*Data section*
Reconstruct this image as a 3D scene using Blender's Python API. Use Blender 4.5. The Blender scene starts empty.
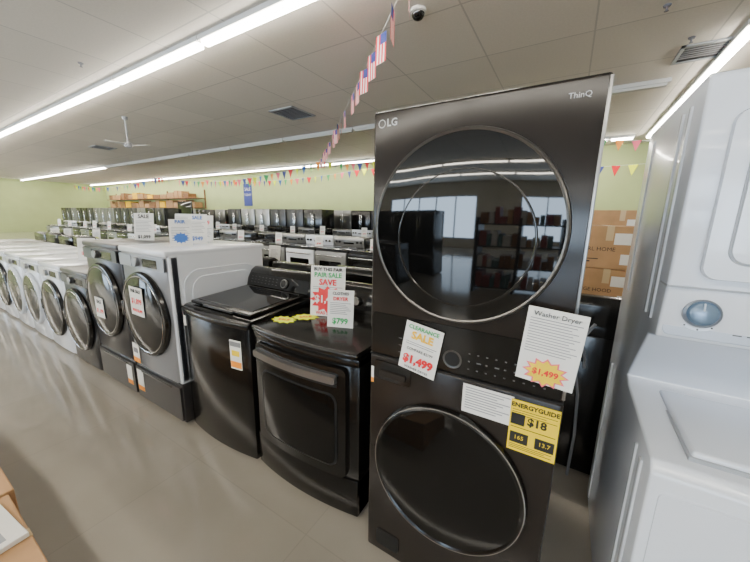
import bpy, bmesh, math, random
from mathutils import Matrix, Vector
random.seed(4)
S = bpy.context.scene
COL = S.collection

# ---------------------------------------------------------------- materials
def mat(name, col, rough=0.5, metal=0.0, coat=0.0, emit=None, estr=0.0, spec=0.5, noise=0.0, nscale=20, bump=0.0):
    m = bpy.data.materials.new(name); m.use_nodes = True
    nt = m.node_tree; b = nt.nodes['Principled BSDF']
    b.inputs['Base Color'].default_value = (*col, 1)
    b.inputs['Roughness'].default_value = rough
    b.inputs['Metallic'].default_value = metal
    b.inputs['Coat Weight'].default_value = coat
    b.inputs['Coat Roughness'].default_value = 0.05
    b.inputs['Specular IOR Level'].default_value = spec
    if emit:
        b.inputs['Emission Color'].default_value = (*emit, 1)
        b.inputs['Emission Strength'].default_value = estr
    if noise > 0 or bump > 0:
        tc = nt.nodes.new('ShaderNodeTexCoord')
        n = nt.nodes.new('ShaderNodeTexNoise'); n.inputs['Scale'].default_value = nscale
        n.inputs['Detail'].default_value = 4
        nt.links.new(tc.outputs['Object'], n.inputs['Vector'])
        if noise > 0:
            r = nt.nodes.new('ShaderNodeValToRGB')
            r.color_ramp.elements[0].position = .3; r.color_ramp.elements[1].position = .7
            r.color_ramp.elements[0].color = (*[c*(1-noise) for c in col], 1)
            r.color_ramp.elements[1].color = (*[min(1, c*(1+noise)) for c in col], 1)
            nt.links.new(n.outputs['Fac'], r.inputs['Fac'])
            nt.links.new(r.outputs['Color'], b.inputs['Base Color'])
        if bump > 0:
            bp = nt.nodes.new('ShaderNodeBump'); bp.inputs['Strength'].default_value = bump
            bp.inputs['Distance'].default_value = 0.002
            nt.links.new(n.outputs['Fac'], bp.inputs['Height'])
            nt.links.new(bp.outputs['Normal'], b.inputs['Normal'])
    return m

M = {}
M['tower']   = mat('black_steel', (.017,.0135,.0115), .17, .0, noise=.08, nscale=3, spec=.28)
M['towerdk'] = mat('black_gloss_panel', (.006,.0055,.005), .12, .0, spec=.4)
M['glass']   = mat('dark_glass', (.003,.003,.003), .03, 0, coat=0, spec=.55)
M['glassw']  = mat('dark_glass_washer', (.003,.003,.003), .05, 0, coat=0, spec=.35)
M['glass2']  = mat('dark_glass_inner', (.010,.009,.008), .1, 0, coat=0, spec=.4)
M['ring']    = mat('satin_ring', (.13,.125,.12), .3, .9)
M['chrome']  = mat('chrome', (.60,.60,.61), .15, 1)
M['black']   = mat('black_enamel', (.006,.0055,.005), .16, 0, coat=.1, spec=.35)
M['blackm']  = mat('black_plastic', (.010,.010,.010), .5, spec=.3)
M['graph']   = mat('graphite_enamel', (.040,.038,.040), .3, .4)
M['white']   = mat('white_enamel', (.76,.80,.87), .22, 0, coat=.4)
M['white2']  = mat('white_plastic', (.66,.71,.79), .35)
M['lgrey']   = mat('light_grey_plastic', (.36,.38,.41), .4)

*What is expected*
Write out, word for word, the lines from the start of the data through the one holding "COL = S.collection". Omit pictures.

*Written answer*
Reconstruct this image as a 3D scene using Blender's Python API. Use Blender 4.5. The Blender scene starts empty.
import bpy, bmesh, math, random
from mathutils import Matrix, Vector
random.seed(4)
S = bpy.context.scene
COL = S.collection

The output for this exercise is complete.